MALDIÇÃO DA CARA TORTA
Relatório
Narrativas míticas para explicar a origem de fenômenos ou elementos da natureza são muito frequentes. Este é o caso da história que conta o surgimento de peixes achatados, em especial o Linguado (Solea Solea) que dão ao povo a impressão de ter o rosto fora do lugar. A cara torta.

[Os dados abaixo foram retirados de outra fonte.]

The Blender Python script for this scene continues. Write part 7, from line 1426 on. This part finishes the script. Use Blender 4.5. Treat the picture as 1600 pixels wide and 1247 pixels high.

O lastro dessa narrativa pertence ao folclore cristão. Conta Apolinário Porto Alegre: “Um dia vinha Nossa Senhora muito cansada sob um terrível sol de verão. Quando ela aproximava-se duma praia, vinha o linguado para sestear, como é seu costume. A Virgem, lavada em suor e com a voz arquejante, dirigiu-se a ele:
“Não podes dizer-me linguado, que horas são?”. Este mirou-a por algum tempo, aborrecido por ela vir perturbá-lo. Depois riu-se e arremedou-a, contra-fazendo-lhe o gesto e a voz: Não podes dizer-me, Linguado, que horas são? A Virgem amaldiçoou-o então, dizendo-lhe que ficasse no estado em que estava, arremedando-a. Desde esse tempo ficou com a boca torta”.
Variações desta história incluem outro tema muito frequente nos contos populares católicos: as andanças de Jesus e Pedro pelo mundo. Dizem que quando Cristo pediu informação ao linguado, querendo saber se a maré enche ou vaza, o peixe arremedou o filho de Deus, debochando dele. Como castigo, Jesus aplicou um tapa no peixe que deformou seu rosto e condenou todos os seus descendentes.
Animais abençoados ou amaldiçoados por Jesus e Maria são uma constante no folclore católico. É o caso do Bem-Te-Vi, por exemplo, que por ter entregado aos romanos a posição de Maria e José durante a fuga para o Egito foi amaldiçoado como pássaro dedo duro. O mesmo com o Quero-Quero, que tornou-se incapaz de descansar, ficando sempre vigilante com seus olhos vermelhos injetados.
No Brasil, essa mesma história é contada para peixes semelhantes, como o Peixe Tapa e a Solha. Cabe lembrar que, muitas vezes, os nomes populares se misturam, fazendo com que todos sejam chamados de Linguado ou vice-versa.